Immersive VR takes things to a whole new level but requires a significant investment in hardware such as the Oculus Rift or HTC Vive. The idea behind the headsets (and the rest of the setup) is to trick a user’s brain into thinking they are in a different environment. To do that, additional senses can be included, like movement, using sensors to track your position in a room, and audio, using headphones. Still, the biggest struggle is the display.
In order to trick the brain, a display system must render and deliver visuals at a rate that mimics the human eye. Functionally, this means delivering any video at a rate of 90 frames per second, or risking motion sickness. In addition to that, the physical display must be functional when placed a few inches from your eyes. For the Oculus and HTC Vive, that translates to dual screens, each displaying 1080 x 1200 pixels at 90 Hz.
Those stats are nothing to sneeze at. In order to deliver video of that quality, a hardware system must be designed to maximize graphical output. You may think that a standard CAD workstation has plenty of computing power to do this, but it is not so simple. Most great GPUs such as the NVIDIAGeForce series are dedicated to other uses, including gaming, while the real heavy lifting of a CAD workstation is done by the CPU and requires graphics cards from the NVIDIAQuadro line of cards. NVIDIAdetails the differences in the GPU lines in a 34-page document titled “NVIDIA Quadro vs. GeForce GPUs.” In short, CAD workstations are optimized to be significantly more precise and reliable than consumer-grade graphics.
Hardware challenges are nothing new for CAD though. Consider that before the launch of SOLIDWORKSin the mid-1990s, all CAD systems were custom designed for hardware that ran $20,000 or more. MCAD systems were made for enterprise customers who could justify the investment, and a lot has changed since then. Vice projects that there may be 13 million capable PCs in the market and there are reportedly more than three million installs of SOLIDWORKS around the world.
Still, the CAD industry is constantly on the leading edge of technology and typically pushes the boundaries of computing power. As applications move into the cloud, new struggles will appear in order to improve rendering and simulation techniques. Onshape launched its cloud-based system last year and announced a partnership with Magic Leap, which lists Google as one of its investors. Cool marketing videos aside, it is difficult to imagine an Internet connection capable of processing accelerometer data, passing it to the cloud for tilt/zoom/rotate commands and then returning the simulation seamlessly while still allowing for input controls to model.

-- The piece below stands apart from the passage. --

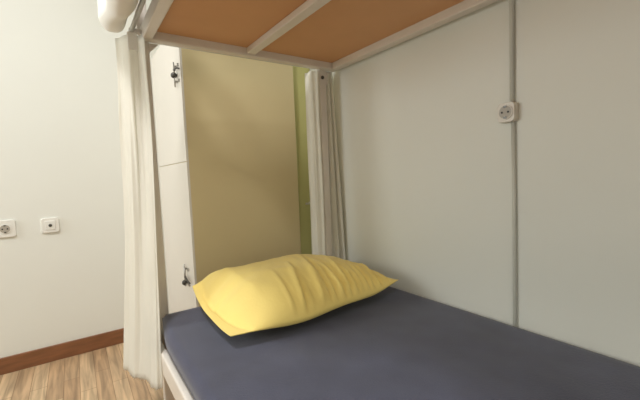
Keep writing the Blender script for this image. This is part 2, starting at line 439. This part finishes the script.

All of this is to say that processing the backend computations to create and edit CAD data and then displaying it back to a user in real time requires some serious computing power. Even the display and rendering is difficult, as the quality of CAD files is significantly better than traditional gaming. For the time being,expect that most MCAD-based VR applications will be limited to design reviews while creation and engineering changes may lag a few years.
VR Creation Tools
Hardware limitations aside, there are some very cool VR creation tools already on the market. Two of the bigger ones are TiltBrush and SculptrVR, both of which I was able to try at the AOL VRLab. To put them in some context, these tools are VR equivalents of ZBrush and Minecraft (not mechanical design systems like SOLIDWORKS or Fusion).
TiltBrush has some hints of CAD design. The controllers are fairly free form, and it is certainly more artistic, but the pallet also includes the option for mirroring and straight-line sketching. It stops short of any dimensioning tools, but the latest update allows users to zoom in and out of scenes, greatly enhancing the detail potential.
Creating via traditional MCAD tools and importing are possible, but they are not very straightforward. Even though everything might seem the same, the file types used in parametric modeling software is very different from VR. Just ask anyone who has tried to export a native SOLIDWORKS file to an OBJ format (which is accepted by unit). This means that the worlds and resources exist to create new zombies easily, but things like complex mold bases and sheet metal are lacking.
Currently, it can be tricky getting SOLIDWORKS files directly into VR. The best way I can find right now is to export to an STL file and then use something open source, like MeshLab, to convert to an OBJ file. From there,the files should be able to load in a VR system relatively well. This might be changing, as the most recent release of SOLIDWORKS eDrawings 2017 includes support for OBJ files in the eDrawings tool and even has the aforementioned stereoscopic viewing display.
Nathan Bettie, currently director of Virtualex, a VR studio based in Melbourne, Australia, was one of the early developers to showcase manipulating a CAD file in VR. In an email exchange, he glossed over the import and conversion issues and noted, “The big problem you’ll have is optimization. If you’re bringing in huge or complex models, it's going to create poor performance, which will lead to your users getting sick. There's ways of overcoming this by automating the optimization process, but it's definitely not a perfect system just yet.”
A few companies have emerged to handle this sort of seamless conversion, including InsiteVR. On a technical level, it can handle the part conversion but, according to one of its technical specialists, Sam Arsenault, “The [MCAD] industry is very different, and we are focusing on the needs of large architecture, engineering and landscaping firms.”
I also ran into a few engineers from a leading automotive original equipment manufacturer at the solidThinking CONVERGE conference recently who noted they have a few headsets, Oculus and Vive, setup in their office. It took them a while to get files setup, but ultimately, designing in Alias and exporting to Autodesk's VRED workflow seemed to work. The biggest issue they currently run into is screen resolution, which, again, highlights the hardware constraints.